幸福感の大きさは「現実-期待値」の差の大きさ。おなじ現実でも、期待値を下げることで幸福感を上げることはできる。

・ただ「期待」が人を行動させるので、「まったく期待しない」(期待値0)ということは無理。大なり小なり、人の行動には期待が伴う。

・何のためにそれをやっているのか、期待値以前に目的をまずはっきりさせ、目的にフォーカスする。

・やることをやっていれば、だいたいの期待値は算出できる。そこをちょっと低く見積もってやる。

・期待値を超えたければ、受け身的な「期待値より低くて悲しい。期待値をもっと下げたい」よりも、どんどんいろいろな工夫をしていって「期待値を超えてやる」みたいな感じで前向きにやっていく。

となります。

「期待値を超えたい」向上心旺盛なタイプなのか、「期待値を低くして自分の好きなことをする」マイペースタイプなのか、どっちが良い悪いの話ではなく、けっきょくは自分がどうしたいかをはっきりさせたほうがいいでしょう。
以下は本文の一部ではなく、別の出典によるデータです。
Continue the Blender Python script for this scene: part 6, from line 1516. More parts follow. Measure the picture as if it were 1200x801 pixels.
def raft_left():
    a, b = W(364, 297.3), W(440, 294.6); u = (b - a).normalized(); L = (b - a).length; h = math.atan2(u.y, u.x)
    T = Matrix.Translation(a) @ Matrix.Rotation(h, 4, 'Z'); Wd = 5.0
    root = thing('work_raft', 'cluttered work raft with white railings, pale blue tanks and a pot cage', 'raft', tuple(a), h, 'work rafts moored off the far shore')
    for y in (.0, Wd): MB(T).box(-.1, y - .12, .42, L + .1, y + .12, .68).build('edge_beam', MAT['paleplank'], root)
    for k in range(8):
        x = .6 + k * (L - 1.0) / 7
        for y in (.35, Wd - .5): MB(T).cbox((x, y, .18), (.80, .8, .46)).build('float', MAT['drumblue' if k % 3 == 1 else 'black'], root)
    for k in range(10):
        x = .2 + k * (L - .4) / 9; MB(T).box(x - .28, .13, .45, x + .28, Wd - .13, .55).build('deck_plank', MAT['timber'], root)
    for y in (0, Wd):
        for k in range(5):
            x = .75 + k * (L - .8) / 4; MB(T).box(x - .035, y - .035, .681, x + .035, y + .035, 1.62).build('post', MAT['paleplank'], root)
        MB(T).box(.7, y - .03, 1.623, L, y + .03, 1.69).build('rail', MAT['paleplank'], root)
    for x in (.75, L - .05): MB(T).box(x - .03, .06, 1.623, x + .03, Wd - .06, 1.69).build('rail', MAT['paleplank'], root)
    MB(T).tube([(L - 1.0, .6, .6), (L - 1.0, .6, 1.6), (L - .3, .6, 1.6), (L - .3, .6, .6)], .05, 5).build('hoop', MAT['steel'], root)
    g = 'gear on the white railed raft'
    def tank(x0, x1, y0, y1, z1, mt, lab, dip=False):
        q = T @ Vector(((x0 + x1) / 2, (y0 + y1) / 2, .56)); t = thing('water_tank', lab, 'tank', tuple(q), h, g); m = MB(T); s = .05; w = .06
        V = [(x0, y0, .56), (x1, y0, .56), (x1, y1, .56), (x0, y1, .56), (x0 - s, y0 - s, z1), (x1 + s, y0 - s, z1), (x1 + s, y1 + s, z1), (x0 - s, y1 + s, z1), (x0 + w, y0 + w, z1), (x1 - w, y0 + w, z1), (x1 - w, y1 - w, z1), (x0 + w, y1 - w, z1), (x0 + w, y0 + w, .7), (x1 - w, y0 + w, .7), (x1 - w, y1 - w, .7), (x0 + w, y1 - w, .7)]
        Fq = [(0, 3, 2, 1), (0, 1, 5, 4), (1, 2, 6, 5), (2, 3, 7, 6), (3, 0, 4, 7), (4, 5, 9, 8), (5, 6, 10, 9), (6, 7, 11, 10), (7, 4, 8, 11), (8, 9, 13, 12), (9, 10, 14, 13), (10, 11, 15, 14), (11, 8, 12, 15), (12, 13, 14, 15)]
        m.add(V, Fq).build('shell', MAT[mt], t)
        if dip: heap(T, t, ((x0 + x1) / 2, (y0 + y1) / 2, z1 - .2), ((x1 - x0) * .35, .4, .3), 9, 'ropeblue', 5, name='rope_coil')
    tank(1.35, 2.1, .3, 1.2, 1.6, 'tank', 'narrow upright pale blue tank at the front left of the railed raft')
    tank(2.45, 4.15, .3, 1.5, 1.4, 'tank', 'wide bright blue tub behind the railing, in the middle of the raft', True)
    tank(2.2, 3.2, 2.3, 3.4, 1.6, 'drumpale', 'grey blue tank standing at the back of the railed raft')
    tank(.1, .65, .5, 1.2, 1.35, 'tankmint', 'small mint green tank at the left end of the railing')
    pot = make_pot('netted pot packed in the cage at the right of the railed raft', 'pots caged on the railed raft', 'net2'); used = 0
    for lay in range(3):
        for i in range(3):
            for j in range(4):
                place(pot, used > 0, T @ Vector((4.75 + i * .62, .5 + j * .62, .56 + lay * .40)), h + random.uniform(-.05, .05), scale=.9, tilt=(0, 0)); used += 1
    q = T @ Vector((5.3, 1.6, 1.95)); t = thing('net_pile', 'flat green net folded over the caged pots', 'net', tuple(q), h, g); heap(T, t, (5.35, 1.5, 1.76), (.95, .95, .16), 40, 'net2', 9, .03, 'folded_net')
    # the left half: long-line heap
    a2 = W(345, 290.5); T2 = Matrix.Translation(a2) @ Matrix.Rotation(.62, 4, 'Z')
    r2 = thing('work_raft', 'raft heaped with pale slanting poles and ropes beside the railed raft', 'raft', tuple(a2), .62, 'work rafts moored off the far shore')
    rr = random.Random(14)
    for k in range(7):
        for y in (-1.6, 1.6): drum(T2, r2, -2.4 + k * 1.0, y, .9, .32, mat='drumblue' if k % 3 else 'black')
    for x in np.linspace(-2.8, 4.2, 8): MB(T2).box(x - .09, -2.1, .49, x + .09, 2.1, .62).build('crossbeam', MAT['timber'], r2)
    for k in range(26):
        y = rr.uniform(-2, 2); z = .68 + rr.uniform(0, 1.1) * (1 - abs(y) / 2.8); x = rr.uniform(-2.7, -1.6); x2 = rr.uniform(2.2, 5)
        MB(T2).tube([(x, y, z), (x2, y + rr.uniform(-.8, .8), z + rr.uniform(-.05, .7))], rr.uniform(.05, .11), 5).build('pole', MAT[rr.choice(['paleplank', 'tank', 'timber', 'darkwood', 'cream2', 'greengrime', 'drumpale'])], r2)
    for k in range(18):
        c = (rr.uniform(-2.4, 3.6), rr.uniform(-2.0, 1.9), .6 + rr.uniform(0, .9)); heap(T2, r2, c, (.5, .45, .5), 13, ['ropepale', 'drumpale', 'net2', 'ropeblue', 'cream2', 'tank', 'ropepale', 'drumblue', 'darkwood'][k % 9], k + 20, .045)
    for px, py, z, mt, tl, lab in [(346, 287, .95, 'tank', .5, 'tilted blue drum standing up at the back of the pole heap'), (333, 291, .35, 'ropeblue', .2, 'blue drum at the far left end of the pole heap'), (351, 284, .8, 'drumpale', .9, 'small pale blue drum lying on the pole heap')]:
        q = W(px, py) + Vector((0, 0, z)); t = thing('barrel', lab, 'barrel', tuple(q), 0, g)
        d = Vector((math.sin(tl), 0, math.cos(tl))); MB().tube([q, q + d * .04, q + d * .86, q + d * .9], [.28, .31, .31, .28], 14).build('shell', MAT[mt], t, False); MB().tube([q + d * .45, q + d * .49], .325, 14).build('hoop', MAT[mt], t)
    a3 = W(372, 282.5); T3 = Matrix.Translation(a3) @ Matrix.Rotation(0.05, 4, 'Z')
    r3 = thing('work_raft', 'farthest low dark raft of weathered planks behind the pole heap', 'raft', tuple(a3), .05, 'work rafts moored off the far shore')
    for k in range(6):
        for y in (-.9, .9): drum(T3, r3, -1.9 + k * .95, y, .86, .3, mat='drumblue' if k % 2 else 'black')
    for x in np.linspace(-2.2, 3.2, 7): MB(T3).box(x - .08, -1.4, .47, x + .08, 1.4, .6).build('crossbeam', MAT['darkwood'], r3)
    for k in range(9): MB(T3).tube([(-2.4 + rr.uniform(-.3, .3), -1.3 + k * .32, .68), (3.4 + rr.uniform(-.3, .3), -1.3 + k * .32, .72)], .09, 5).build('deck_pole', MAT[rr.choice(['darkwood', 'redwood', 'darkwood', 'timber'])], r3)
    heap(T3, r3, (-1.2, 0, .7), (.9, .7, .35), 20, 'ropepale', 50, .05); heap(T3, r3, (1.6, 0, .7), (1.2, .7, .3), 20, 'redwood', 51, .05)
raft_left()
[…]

そしてそこへしっかりフォーカスしていけば、期待値自体をそんなに気にする必要はなくなるとは思います。

Q太郎的には、日本の若者たちには「期待値を超えたい」向上心旺盛なタイプであってほしいとは思います。そういう人が多ければ経済も活性化しますし、国力も上がっていくでしょう。

ただQ太郎自身は「期待値を低くして自分の好きなことをする」マイペースタイプですし、正直年齢的にいろいろと疲れた感もあるので、まあ、人に求めるものと自分に求めるものが違うというのは人間あるあるですね。年寄りほど「若者がんばれ」と言います。本当にすみません。

そんなわけで質問者様は、まず期待値よりも自分がどうしたいのかをあきらかにして、そこにフォーカスしていくといいかと思います。アクセス数を増やしたければ、プラットフォームの見直しやアプローチの仕方など、戦略的にやったほうがいいでしょう。期待値はそのあとでゆっくり考えてもいいとは思います。